▼

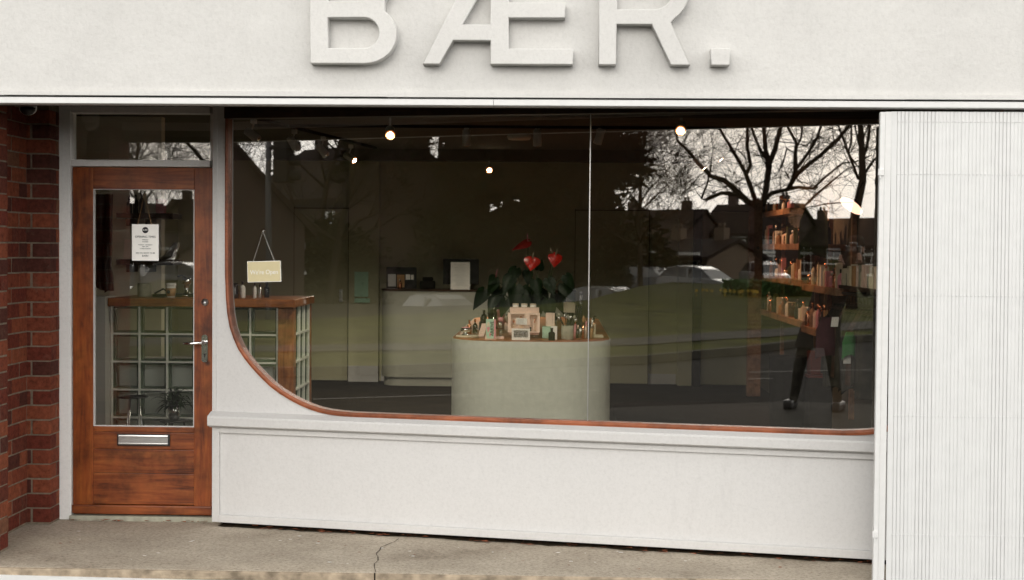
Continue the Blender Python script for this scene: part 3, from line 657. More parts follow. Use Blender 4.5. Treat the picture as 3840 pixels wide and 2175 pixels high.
a = MB(); a.tube([(.0, 2.5, 1.345), (-.03, 2.49, 1.36), (-.06, 2.48, 1.35)], .006, 6); a.obj('handle', 'black', gr)
a = MB(); a.box(-.215, -.12, 2.36, 2.46, 1.2005, 1.222, bev=.003); a.tube([(-.21, 2.4, 1.225), (-.15, 2.42, 1.26), (-.10, 2.41, 1.235)], .007, 6); tag(a.obj('dish', 'matt_black', None), 'low black dish between the stone jar and the coffee cup', 'dish')
jg = thing('jug', 'dark glass jug with handle at the left edge of the window, on the counter', 'jug', (.415, 2.32, 1.2))
a = MB(); a.lathe([(0, 0), (.03, 0), (.034, .03), (.026, .08), (.024, .112), (0, .112)], (.41, 2.32, 1.2), 16); a.obj('body', 'dark_glass', jg)
a = MB(); a.tube([(.43, 2.31, 1.30), (.46, 2.31, 1.295), (.462, 2.31, 1.25), (.438, 2.31, 1.235)], .004, 6); a.obj('handle', 'steel', jg)
for x, y, r, h, m, lab in ((.448, 2.42, .020, .125, 'card', 'white squeeze bottle beside the dark jug on the counter'), (.542, 2.4, .0145, .115, 'plastic_white', 'slim white bottle with black cap, below the open sign'), (.583, 2.4, .013, .106, 'steel', 'slim grey bottle with black cap, below the open sign'), (.612, 2.5, .020, .118, 'dark_glass', 'brown glass bottle, last bottle before the end of the counter')):
    bottle(x, y, 1.2, r, h, m, 'black', lab)
# stool table and plant in front of the counter
tb = thing('plant_stand', 'round wire plant stand with thin legs in front of the glass blocks', 'stand', (-.222, 1.9, 0))
a = MB(); a.lathe([(.095, .503), (.106, .503), (.106, .511), (.095, .511), (.095, .503)], (-.222, 1.9, 0), 28); a.lathe([(0, .500), (.095, .500), (.095, .503), (0, .503)], (-.222, 1.9, 0), 24); a.obj('top', 'black', tb)
for an in (0.4, 2.5, 4.6): a = MB(); a.cyl((-.222+.04*cos(an), 1.9+.04*sin(an), .50), (-.222+.10*cos(an), 1.9+.10*sin(an), 0), .006); a.obj('leg', 'steel', tb)
st_ = thing('plant_stool', 'black three-legged stool under the chrome plant pot', 'stool', (.075, 1.9, 0))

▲

» WORK INSTRUCTIONS: Make an exact reproduction of the listing above, without any pictures.

» EXERCISE RESULT:
Continue the Blender Python script for this scene: part 3, from line 657. More parts follow. Use Blender 4.5. Treat the picture as 3840 pixels wide and 2175 pixels high.
a = MB(); a.tube([(.0, 2.5, 1.345), (-.03, 2.49, 1.36), (-.06, 2.48, 1.35)], .006, 6); a.obj('handle', 'black', gr)
a = MB(); a.box(-.215, -.12, 2.36, 2.46, 1.2005, 1.222, bev=.003); a.tube([(-.21, 2.4, 1.225), (-.15, 2.42, 1.26), (-.10, 2.41, 1.235)], .007, 6); tag(a.obj('dish', 'matt_black', None), 'low black dish between the stone jar and the coffee cup', 'dish')
jg = thing('jug', 'dark glass jug with handle at the left edge of the window, on the counter', 'jug', (.415, 2.32, 1.2))
a = MB(); a.lathe([(0, 0), (.03, 0), (.034, .03), (.026, .08), (.024, .112), (0, .112)], (.41, 2.32, 1.2), 16); a.obj('body', 'dark_glass', jg)
a = MB(); a.tube([(.43, 2.31, 1.30), (.46, 2.31, 1.295), (.462, 2.31, 1.25), (.438, 2.31, 1.235)], .004, 6); a.obj('handle', 'steel', jg)
for x, y, r, h, m, lab in ((.448, 2.42, .020, .125, 'card', 'white squeeze bottle beside the dark jug on the counter'), (.542, 2.4, .0145, .115, 'plastic_white', 'slim white bottle with black cap, below the open sign'), (.583, 2.4, .013, .106, 'steel', 'slim grey bottle with black cap, below the open sign'), (.612, 2.5, .020, .118, 'dark_glass', 'brown glass bottle, last bottle before the end of the counter')):
    bottle(x, y, 1.2, r, h, m, 'black', lab)
# stool table and plant in front of the counter
tb = thing('plant_stand', 'round wire plant stand with thin legs in front of the glass blocks', 'stand', (-.222, 1.9, 0))
a = MB(); a.lathe([(.095, .503), (.106, .503), (.106, .511), (.095, .511), (.095, .503)], (-.222, 1.9, 0), 28); a.lathe([(0, .500), (.095, .500), (.095, .503), (0, .503)], (-.222, 1.9, 0), 24); a.obj('top', 'black', tb)
for an in (0.4, 2.5, 4.6): a = MB(); a.cyl((-.222+.04*cos(an), 1.9+.04*sin(an), .50), (-.222+.10*cos(an), 1.9+.10*sin(an), 0), .006); a.obj('leg', 'steel', tb)
st_ = thing('plant_stool', 'black three-legged stool under the chrome plant pot', 'stool', (.075, 1.9, 0))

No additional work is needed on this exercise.